If this had been the only way of ending slavery, I would go along. But it probably wasn’t. Of course, any alternative to what happened
seems “like wishful thinking.” The past is now a
fact, it is only the future that qualifies as an array of potentials. So the longer a mistake recedes into distant memory, the factual character obscures any options past actors had. That’s just simply the case. It’s basic philosophy. I am astounded that those who need heroes cannot understand such basic things.
In 1850, a more-or-less peaceful end to slavery was a possibility. After the bloody Civil War (or, War Against Southron Secession), it was not. Time changes things.
But objectivity does not demand that we cease keeping relevant contexts in mind.
And remember: Even Brazil abolished slavery peacefully. Could not the North American states have done the same?
There were many possibilities, short of a war of suppression. Even letting the South secede, and then starting a war of liberation would have been better . . . after some time for diplomacy, international forums, and the like.
Political Americans often define themselves by the wars they are most fascinated with, or most admire. Some of us still look at most wars as mistakes, even as crimes. The Revolutionary War, on the other hand, does not seem as bad as most. Thirteen American colonies decided to secede from an empire with a distant-but-meddling capital. They took control of the colonial governments (to the extent they could), declaring their independence. And the imperial power fought a war of suppression to prevent the secession. The imperial power lost.
In the Civil War, less than a century later, it was the imperial power (the new, once-”federalist” power) that won.
Is it really hard to understand why the man who wouldn’t let the South secede would be looked upon by at least some admirers of the American Revolution as a betrayer of that first cause?
It should not be. The truth is, I think most Americans are so repeatedly preached at about Lincoln’s greatness that views to the contrary just shock them. They have not thought it through. (I suspect it is hard to think against the grain of an age. Most people fail.)
Of course, most people, these days, do not give a fig for the political hopes of the Founding Fathers. Their fear of unlimited government — expressed both in the writing of the Constitution and the “anti-federalist” criticisms of that document — seems quaint, today, because unlimited government is what we have in fact. A vast bureaucracy fed by high taxes, divvying out power and privileges and chunks of wealth to various groups for various reasons . . . this is not what the original secessionists fought for. But it is what we are left with.

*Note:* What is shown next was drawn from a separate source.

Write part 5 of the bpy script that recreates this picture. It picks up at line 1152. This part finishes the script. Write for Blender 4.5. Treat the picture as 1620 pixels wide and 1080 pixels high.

So it is understandable that those who defend our present Nation State will honor the man who brought an end to the Constitution as originally construed, who consolidated power in Washington, DC, who made a federal case out of everything. The Imperial Republic was born in Lincoln’s War. It has been mostly war and grandeur since.
I actually do not hate Lincoln as much as many of my friends do. I understand the burden that he placed on himself. We can look upon him as a tragic figure.
He was also one of the best writers to live at 1600 Pennsylvania Avenue.But I do not judge presidents by their prose styles.
As long as Americans honor Lincoln so highly, there is probably no hope for individual liberty in America. For, as Lincoln said as a young man, the man who freed the slaves would be tempted to enslave free men. And that is what Lincoln accomplished. America is not, now, divided between free and slave. It is divided among classes of the unfree. We are “slaves to each other,” at best. At worst, we are mere subjects to a behemoth state, with barely limited powers at its core. The two dominant political parties vie for each other to corrupt, further, the original understanding of limited government. (The parties are tolerable only when out of power.)
And the population is becoming increasingly dependent and servile. Thanks, Abe.